Requirement.
Transcribe the whole listing without a single picture.

Recorded data.
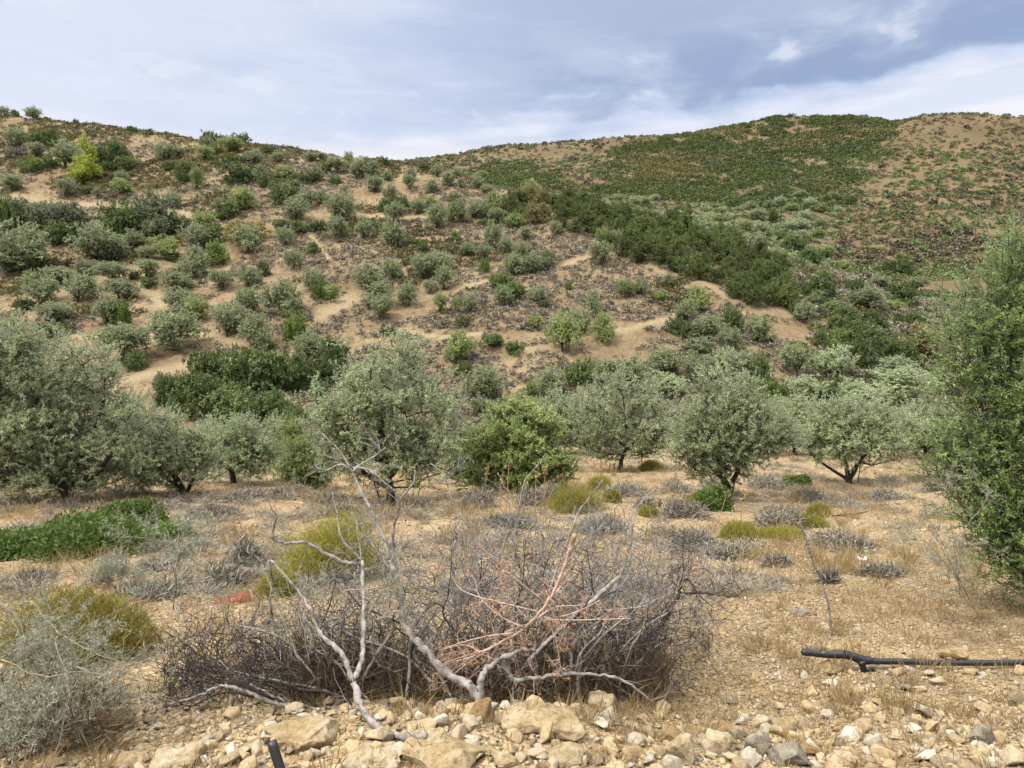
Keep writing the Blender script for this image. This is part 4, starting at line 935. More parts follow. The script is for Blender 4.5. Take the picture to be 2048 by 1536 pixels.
tt_ = [cushion_tpl(770 + k, 170, .7, .22, .016, .1) for k in range(4)]
x, y = world_pts(rs, 11000, 6.0, 27, -1.0, 1.0, 1.0)
k = rs.random(len(x)) < np.clip((fbm(x / 1.9 + 7, y / 1.9, 621, 3) - .42) * 5, 0.03, .8) * .5
x, y = x[k], y[k]
o = scatter('dry_scrub', tt_, np.stack([x, y, ground(x, y)], -1), rs.uniform(.15, .6, len(x)), rs.random(len(x)), M['thyme'], rs, squash=rs.uniform(.5, 1, len(x))); tag(o, 'low grey-brown dry weeds and tufts over the terrace', 'scrub', kind='stuff')
# ------------------------------------------------------------------ single stones
STONES = [
 (590, 1462, 190, 96, 'tan', 'big tan clay-crusted boulder behind the upright black pipe end'), (880, 1500, 230, 80, 'tan', 'broad tan clay boulder under middle of dead shrub'),
 (965, 1430, 58, 60, 'orange', 'ochre block standing on broad clay boulder, below dead shrub stem'), (1085, 1462, 190, 42, 'tan', 'long flat tan slab right of ochre block'),
 (1212, 1408, 74, 66, 'cream', 'pale cream angular block right of dead shrub foot'), (735, 1520, 160, 50, 'cream', 'long pale tilted slab right of upright black pipe end'),
 (350, 1518, 100, 50, 'cream', 'cream slab at bottom edge left of upright black pipe end'), (1140, 1525, 120, 46, 'cream', 'cream stone at bottom edge below long flat slab'),
 (1365, 1512, 66, 60, 'cream', 'knobbly cream stone in right rubble, at bottom edge'), (1352, 1476, 64, 40, 'orange', 'rusty orange stone above knobbly cream stone'),
 (1440, 1492, 68, 54, 'cream', 'cream stone between knobbly stone and grey-faced stone'), (1520, 1484, 62, 56, 'grey', 'grey-faced stone with tan top in right rubble'),
 (1592, 1515, 92, 60, 'grey', 'large grey-tan stone at bottom edge right of grey-faced stone'), (1574, 1456, 64, 46, 'tan', 'rounded tan stone above large grey-tan stone'),
 (1524, 1444, 48, 34, 'cream', 'cream stone topping the right rubble behind grey-faced stone'), (1450, 1460, 50, 28, 'orange', 'flat orange-tan stone left of topmost cream stone'),
 (1478, 1474, 36, 26, 'grey', 'small blue-grey stone under flat orange-tan stone'), (1845, 1444, 80, 38, 'cream', 'pale flat-topped rock in gravel below black hose'),
 (1974, 1474, 62, 46, 'grey', 'triangular grey stone near lower right corner'), (1662, 1340, 70, 32, 'tan', 'tan block wedged under the free end of black hose'),
 (1746, 1458, 38, 20, 'cream', 'small white flake of stone left of pale flat-topped rock'), (1925, 1312, 110, 34, 'tan', 'tan rock just behind black hose at right'),
 (1862, 1484, 42, 26, 'grey', 'small grey stone below pale flat-topped rock'), (1605, 1226, 48, 14, 'grey', 'flat pale grey stone on gravel left of leaning dry stalk'),
 (364, 1088, 24, 20, 'cream', 'pale round stone at right end of bright green ground shrub'), (1620, 1505, 60, 30, 'orange', 'orange-streaked stone right of large grey-tan stone'),
 (90, 1528, 70, 34, 'tan', 'tan stone in lower left corner under grey thorn bush'), (250, 1522, 80, 36, 'tan', 'brownish tan stone at bottom edge right of grey thorn bush'),
 (470, 1520, 70, 36, 'cream', 'cream stone left of upright black pipe end at bottom edge'), (1000, 1520, 90, 44, 'tan', 'tan stone at bottom edge under broad clay boulder'),
 (1270, 1515, 70, 44, 'tan', 'tan stone at bottom edge between cream stones'), (1690, 1520, 80, 36, 'tan', 'tan stone at bottom edge right of orange-streaked stone'), (1900, 1522, 90, 32, 'cream', 'pale stone at bottom edge below triangular grey stone'),
 (1036, 1408, 40, 26, 'grey', 'grey stone in shade beneath the dead shrub'), (1460, 1402, 44, 22, 'grey', 'grey stone amid dry weeds above flat orange-tan stone'), (1690, 1418, 44, 22, 'cream', 'cream stone in gravel below hose connector'),
]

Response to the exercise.
Keep writing the Blender script for this image. This is part 4, starting at line 935. More parts follow. The script is for Blender 4.5. Take the picture to be 2048 by 1536 pixels.
tt_ = [cushion_tpl(770 + k, 170, .7, .22, .016, .1) for k in range(4)]
x, y = world_pts(rs, 11000, 6.0, 27, -1.0, 1.0, 1.0)
k = rs.random(len(x)) < np.clip((fbm(x / 1.9 + 7, y / 1.9, 621, 3) - .42) * 5, 0.03, .8) * .5
x, y = x[k], y[k]
o = scatter('dry_scrub', tt_, np.stack([x, y, ground(x, y)], -1), rs.uniform(.15, .6, len(x)), rs.random(len(x)), M['thyme'], rs, squash=rs.uniform(.5, 1, len(x))); tag(o, 'low grey-brown dry weeds and tufts over the terrace', 'scrub', kind='stuff')
# ------------------------------------------------------------------ single stones
STONES = [
 (590, 1462, 190, 96, 'tan', 'big tan clay-crusted boulder behind the upright black pipe end'), (880, 1500, 230, 80, 'tan', 'broad tan clay boulder under middle of dead shrub'),
 (965, 1430, 58, 60, 'orange', 'ochre block standing on broad clay boulder, below dead shrub stem'), (1085, 1462, 190, 42, 'tan', 'long flat tan slab right of ochre block'),
 (1212, 1408, 74, 66, 'cream', 'pale cream angular block right of dead shrub foot'), (735, 1520, 160, 50, 'cream', 'long pale tilted slab right of upright black pipe end'),
 (350, 1518, 100, 50, 'cream', 'cream slab at bottom edge left of upright black pipe end'), (1140, 1525, 120, 46, 'cream', 'cream stone at bottom edge below long flat slab'),
 (1365, 1512, 66, 60, 'cream', 'knobbly cream stone in right rubble, at bottom edge'), (1352, 1476, 64, 40, 'orange', 'rusty orange stone above knobbly cream stone'),
 (1440, 1492, 68, 54, 'cream', 'cream stone between knobbly stone and grey-faced stone'), (1520, 1484, 62, 56, 'grey', 'grey-faced stone with tan top in right rubble'),
 (1592, 1515, 92, 60, 'grey', 'large grey-tan stone at bottom edge right of grey-faced stone'), (1574, 1456, 64, 46, 'tan', 'rounded tan stone above large grey-tan stone'),
 (1524, 1444, 48, 34, 'cream', 'cream stone topping the right rubble behind grey-faced stone'), (1450, 1460, 50, 28, 'orange', 'flat orange-tan stone left of topmost cream stone'),
 (1478, 1474, 36, 26, 'grey', 'small blue-grey stone under flat orange-tan stone'), (1845, 1444, 80, 38, 'cream', 'pale flat-topped rock in gravel below black hose'),
 (1974, 1474, 62, 46, 'grey', 'triangular grey stone near lower right corner'), (1662, 1340, 70, 32, 'tan', 'tan block wedged under the free end of black hose'),
 (1746, 1458, 38, 20, 'cream', 'small white flake of stone left of pale flat-topped rock'), (1925, 1312, 110, 34, 'tan', 'tan rock just behind black hose at right'),
 (1862, 1484, 42, 26, 'grey', 'small grey stone below pale flat-topped rock'), (1605, 1226, 48, 14, 'grey', 'flat pale grey stone on gravel left of leaning dry stalk'),
 (364, 1088, 24, 20, 'cream', 'pale round stone at right end of bright green ground shrub'), (1620, 1505, 60, 30, 'orange', 'orange-streaked stone right of large grey-tan stone'),
 (90, 1528, 70, 34, 'tan', 'tan stone in lower left corner under grey thorn bush'), (250, 1522, 80, 36, 'tan', 'brownish tan stone at bottom edge right of grey thorn bush'),
 (470, 1520, 70, 36, 'cream', 'cream stone left of upright black pipe end at bottom edge'), (1000, 1520, 90, 44, 'tan', 'tan stone at bottom edge under broad clay boulder'),
 (1270, 1515, 70, 44, 'tan', 'tan stone at bottom edge between cream stones'), (1690, 1520, 80, 36, 'tan', 'tan stone at bottom edge right of orange-streaked stone'), (1900, 1522, 90, 32, 'cream', 'pale stone at bottom edge below triangular grey stone'),
 (1036, 1408, 40, 26, 'grey', 'grey stone in shade beneath the dead shrub'), (1460, 1402, 44, 22, 'grey', 'grey stone amid dry weeds above flat orange-tan stone'), (1690, 1418, 44, 22, 'cream', 'cream stone in gravel below hose connector'),
]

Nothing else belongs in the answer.